BELGRADE, Yugoslavia -- Yugoslavia will become East Europe's first country with a convertible currency on Jan. 1 under a decree signed Wednesday allowing citizens to exchange dinars freely for Western 'hard currencies.'

The decree was part of a package of radical reforms Prime Minister Ante Markovic submitted Monday to the federal parliament for approval. The reforms aim to lead country of 23 million out of its worst economic and political crisis in 45 years.


Maverick Serbia, the most populous of Yugoslavia's six republics, organized strikes Wednesday rejecting the currency measure and demanding the resignation of Markovic and his cabinet. Slovenia, Croatia, Bosnia-Herzegovina, Montenegro and Macedonia have offered qualified support for the federal program.

About 650,000 workers in state-owned companies held a 30-minute general 'strike of warning' against the reforms Wednesday morning in the Belgrade, the national capital, which is in Serbia.

The federal parliament approved the decree declaring Yugoslavia's currency, the dinar, convertible as of Jan. 1, making it the only currency in rapidly reforming Eastern Europe to adopt free exchange. The dinar exchange rate will be pegged to the West German mark and will not be changed till June 30, 1990.

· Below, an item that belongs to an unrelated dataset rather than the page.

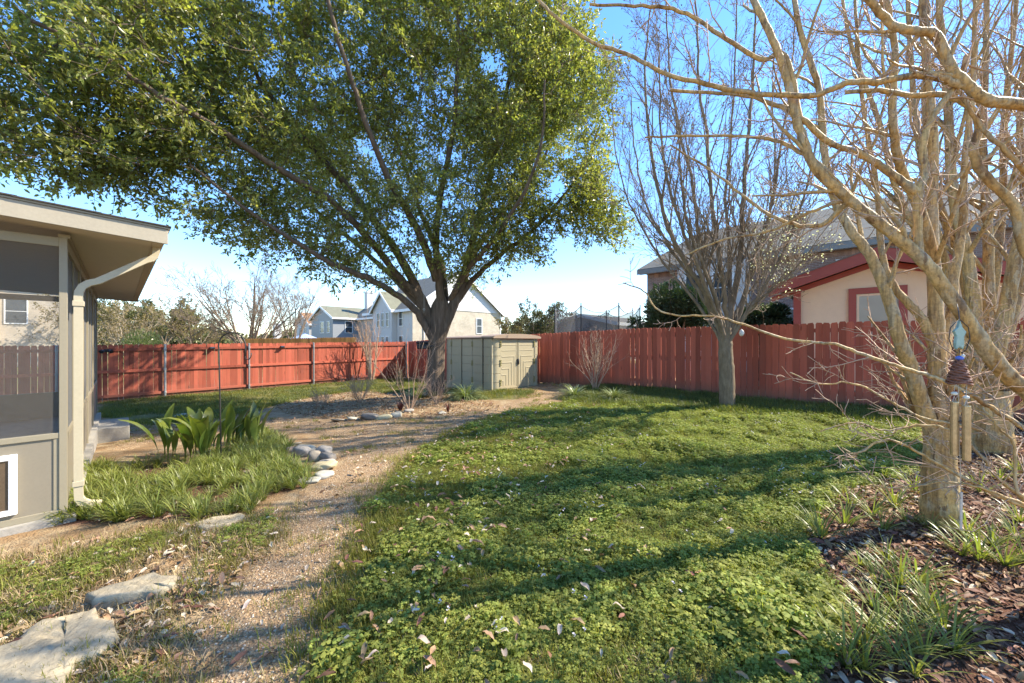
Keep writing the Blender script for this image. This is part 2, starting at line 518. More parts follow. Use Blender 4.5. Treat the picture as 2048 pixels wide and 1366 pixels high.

New banknotes and coins will be issued at a rate of one for every 10,000 old dinars and all prices must be displayed in convertible dinars after Jan. 1. One German will buy 7 dinars; $1 will buy 12 dinars.

Markovic and the new Yugoslav government took office in March with Serbia's full support.

One month later Serbian news media launched a smear campaign denouncing Markovic, a Croatian, alleging he planned to 'exploit' Serbia in favor of the industrialized states of Slovenia and Croatia. Serbia's government claims the reform programs place a major burden on its people and those in other less-developed southeastern regions.

Only Slovenia and Croatia have openly advocated radical economic and political reforms, including a multi-party system.

The Serbian Trade Unions organized the Wednesday's strike, claiming the federal government has failed to curb inflation, which spiraled to an annual rate of 2,500 percent this month from 300 percent in March. Strikers said they could not accept the government plan to freeze salaries for six months.

The Markovic program plans to freeze wages and salaries until June 30, 1990, while liberalizing prices, with only about 20 percent of prices kept under control. Imports have been left without significant restrictions.


The program aims to cap inflation at 13 percent in 1990.

The government Wednesday increased prices under its control by as much as 15 percent, including gasoline, electricity, coal, metals, postage and rail transport.